Romowie mają dar do muzyki
To kolejny stereotyp, który nie wydaje się groźny na pierwszy rzut widzenia. Rzeczywiście jest wielu utalentowanych znanych romskich muzyków, takich jak: Django Rheinhardt, Titi Winterstein, Manitas de Plata. Węgry są znane ze swoich „cygańskich” zespołów. Europa Środkowo-Wschodnia może się poszczycić wieloma romskimi orkiestrami dętymi np. the Kocani i Boban Markovic. Zajmowanie się muzyką dawało wielu Romom szanse na przeżycie. W Europie Środkowo-Wschodniej grali w orkiestrach wojskowych Tureckiej Armii i do dziś są cenionymi muzykantami weselnymi i pogrzebowymi. Jednakże Romowie zajmowali się też innymi zajęciami na przykład wydobyciem miedzi i stolarstwem. Wiele rodów romskich takich jak Lovari, Rudari i Kalderash wywodzi swoje nazwiska od nazw dziedzin, w których się specjalizowali.

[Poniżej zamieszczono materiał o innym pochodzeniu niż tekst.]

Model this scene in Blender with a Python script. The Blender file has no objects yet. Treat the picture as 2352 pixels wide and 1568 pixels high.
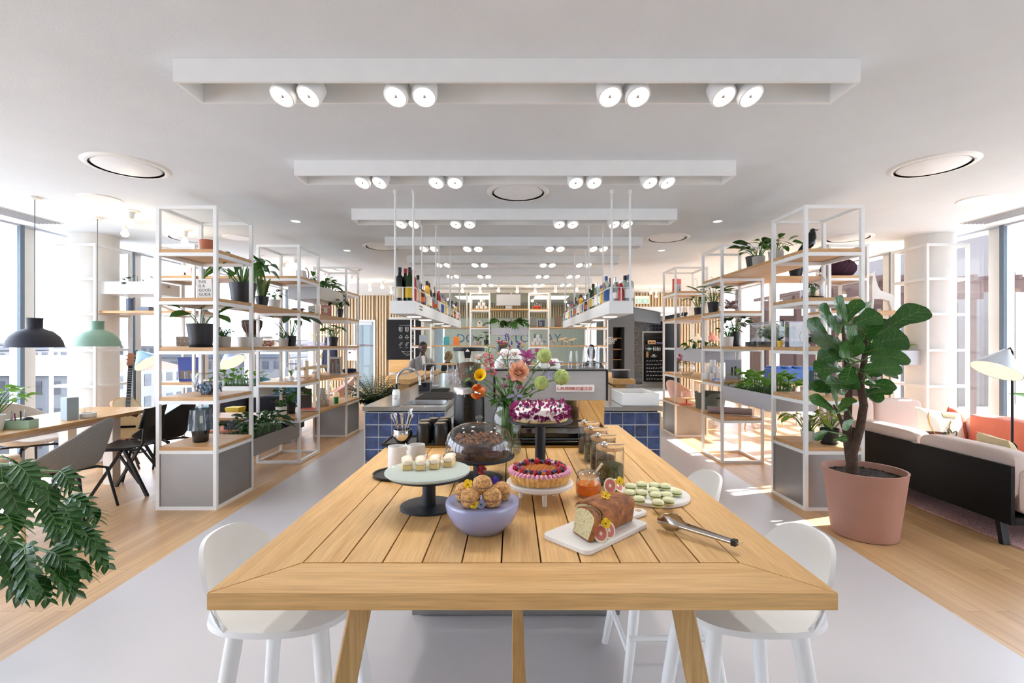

Romowie nie chcą się integrować
Wielu Romów już jest zintegrowanych ze społeczeństwem. Jeśli mieszkasz w Europie Środkowej lub Wschodniej, jest duża szansa, że któryś z Twoich przyjaciół, znajomych, krewnych albo nawet Ty sam masz romskie korzenie. Czasem ludzie, którzy osiągnęli pewien poziom życia są niechętni do ujawniania swojego romskiego pochodzenia. Jest to związane z obawą, że uprzedzenia wobec tej grupy mogą narazić na szwank ich dobre imię. Czy jesteś pewien, że jesteś gotów zaakceptować Romów jako pełnoprawnych partnerów i dać im takie same szanse jak innym, na przykład zatrudnić ich na takim samym stanowisku? Jesteś pewien, że nie uważasz, iżby Polakom należało się pierwszeństwo we wszystkich sferach życia społecznego? Jeżeli tak, to należysz do bardzo małej mniejszość według sondaży opinii publicznej. Daj Romom prawdziwą szansę i możliwość uczestniczenia w życiu społecznym. Naucz się troszeczkę ich języka (pozdrowienia są najłatwiejsze) i zobaczysz jakie to łatwe, żeby mieć z nimi dobre kontakty. Oni już nauczyli się Twojego języka. Dlatego też to będzie jedynie mały krok we właściwym kierunku. Kiedy coś Ci zginie w pracy zobacz najpierw do swoich kieszeni, potem poszukaj pod biurkiem i nawet jeśli tego nie znajdziesz, przypomnij sobie, że to jest nieakceptowalne, żeby oskarżać jakichś Romskich kolegów albo romską sprzątaczkę. W większości przypadków to nie prawda.